# [Exercise goal]
Return the material exactly as supplied, apart from the pictures, which are omitted.
--- start Information shown ---
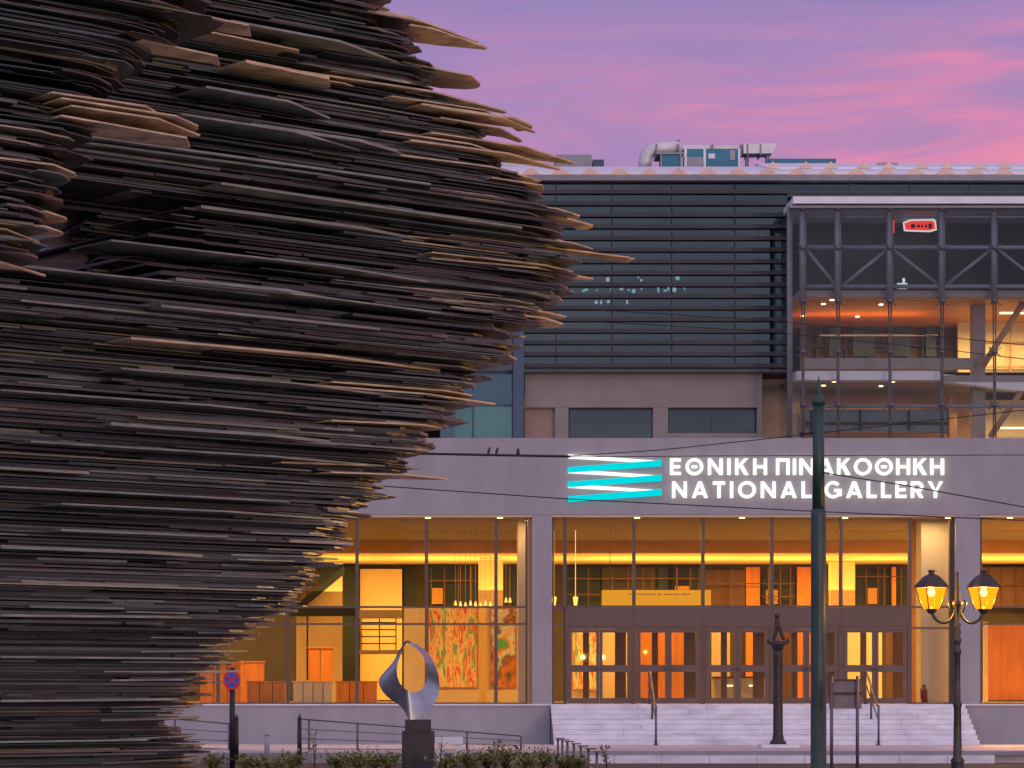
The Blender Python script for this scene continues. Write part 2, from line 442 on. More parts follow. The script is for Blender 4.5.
# inner vestibule screens seen through the doors
m_ = MB()
for i in range(5):
    for k in range(2):
        q = 565+69*i+ (18 if k == 0 else 50) + (1.5 if i > 2 else 0)
        m_.pbox(q,q+ (6 if k == 0 else 11),628,702,D+4.2,.1)
m_.pbox(566,910,622,628,D+4.2,.12)
part('vestibule_screen', m_, 'bronze_frame')
for p0,p1,mm in ((636,690,'orange_timber'),(795,838,'orange_timber'),(842,882,'cream_wall'),(712,730,'cream_wall'),(765,792,'dark_timber'),(886,908,'dark_timber')):
    rear(p0,p1,630,702,mm,'partition',Y=D+8,d=.15)
rear(571,600,612,702,'cream_wall','partition',Y=D+9.2,d=.15)
rear(601,628,625,702,'cream_wall','partition',Y=D+9.2,d=.15)
rear(984,1080,625,700,'orange_timber','partition',Y=D+6,d=.15)
rear(984,988,622,703,'cream_wall','partition',Y=D+5,d=.15)
rear(915,921,626,703,'orange_timber','partition',Y=D+7,d=.15)

# ---- upper storey
U = 92.0
UX0, UX1 = ax(-120,U), ax(1190,U)
part('upper_core', MB().box(UX0,UX1,U+9,U+9.4,zf1-.3,az(181,U)), 'dark_wall')
part('upper_end_wall', MB().box(UX0-.3,UX0,U,U+9.4,zf1-.3,az(181,U)), 'band_concrete')
part('upper_end_wall', MB().box(UX1,UX1+.3,U,U+9.4,zf1-.3,az(181,U)), 'band_concrete')
part('upper_roof', MB().box(UX0-.3,UX1+.3,U,U+9.4,az(180.6,U),az(179.4,U)), 'dark_steel')
part('eave', MB().pbox(-125,1195,174.6,180.4,U-.3,.6), 'steel_grey')
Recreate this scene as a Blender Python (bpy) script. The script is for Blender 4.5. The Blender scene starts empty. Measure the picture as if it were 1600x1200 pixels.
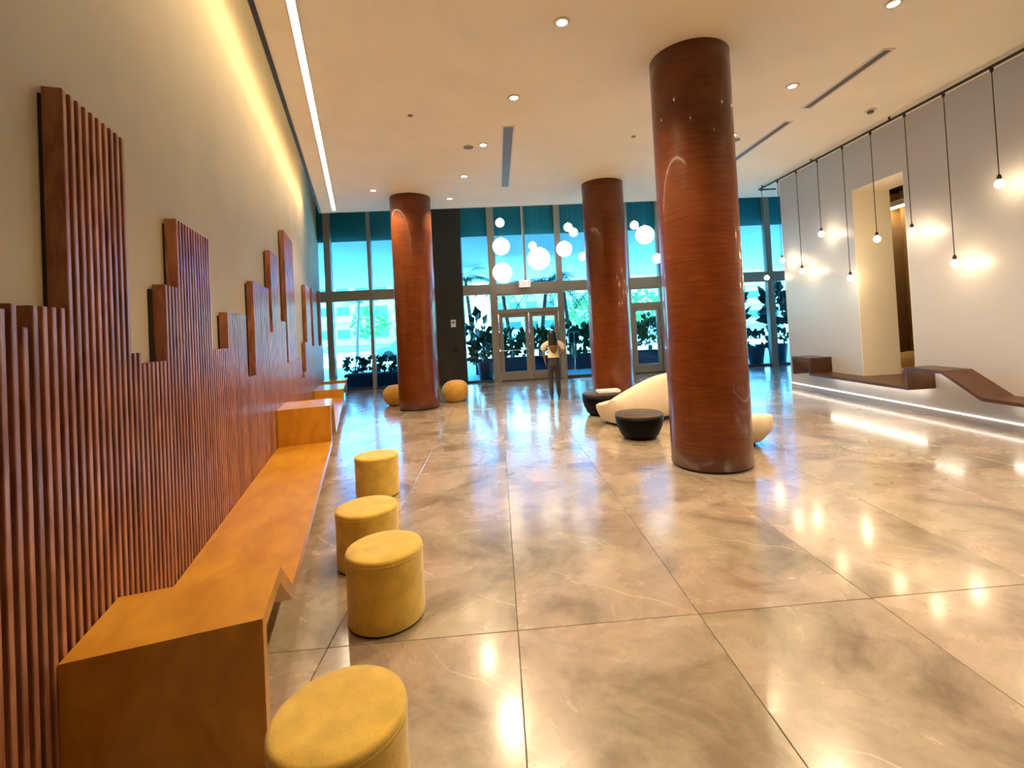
--- end Information shown ---
# [Problem solution]
The Blender Python script for this scene continues. Write part 2, from line 442 on. More parts follow. The script is for Blender 4.5.
# inner vestibule screens seen through the doors
m_ = MB()
for i in range(5):
    for k in range(2):
        q = 565+69*i+ (18 if k == 0 else 50) + (1.5 if i > 2 else 0)
        m_.pbox(q,q+ (6 if k == 0 else 11),628,702,D+4.2,.1)
m_.pbox(566,910,622,628,D+4.2,.12)
part('vestibule_screen', m_, 'bronze_frame')
for p0,p1,mm in ((636,690,'orange_timber'),(795,838,'orange_timber'),(842,882,'cream_wall'),(712,730,'cream_wall'),(765,792,'dark_timber'),(886,908,'dark_timber')):
    rear(p0,p1,630,702,mm,'partition',Y=D+8,d=.15)
rear(571,600,612,702,'cream_wall','partition',Y=D+9.2,d=.15)
rear(601,628,625,702,'cream_wall','partition',Y=D+9.2,d=.15)
rear(984,1080,625,700,'orange_timber','partition',Y=D+6,d=.15)
rear(984,988,622,703,'cream_wall','partition',Y=D+5,d=.15)
rear(915,921,626,703,'orange_timber','partition',Y=D+7,d=.15)

# ---- upper storey
U = 92.0
UX0, UX1 = ax(-120,U), ax(1190,U)
part('upper_core', MB().box(UX0,UX1,U+9,U+9.4,zf1-.3,az(181,U)), 'dark_wall')
part('upper_end_wall', MB().box(UX0-.3,UX0,U,U+9.4,zf1-.3,az(181,U)), 'band_concrete')
part('upper_end_wall', MB().box(UX1,UX1+.3,U,U+9.4,zf1-.3,az(181,U)), 'band_concrete')
part('upper_roof', MB().box(UX0-.3,UX1+.3,U,U+9.4,az(180.6,U),az(179.4,U)), 'dark_steel')
part('eave', MB().pbox(-125,1195,174.6,180.4,U-.3,.6), 'steel_grey')
Recreate this scene as a Blender Python (bpy) script. The script is for Blender 4.5. The Blender scene starts empty. Measure the picture as if it were 1600x1200 pixels.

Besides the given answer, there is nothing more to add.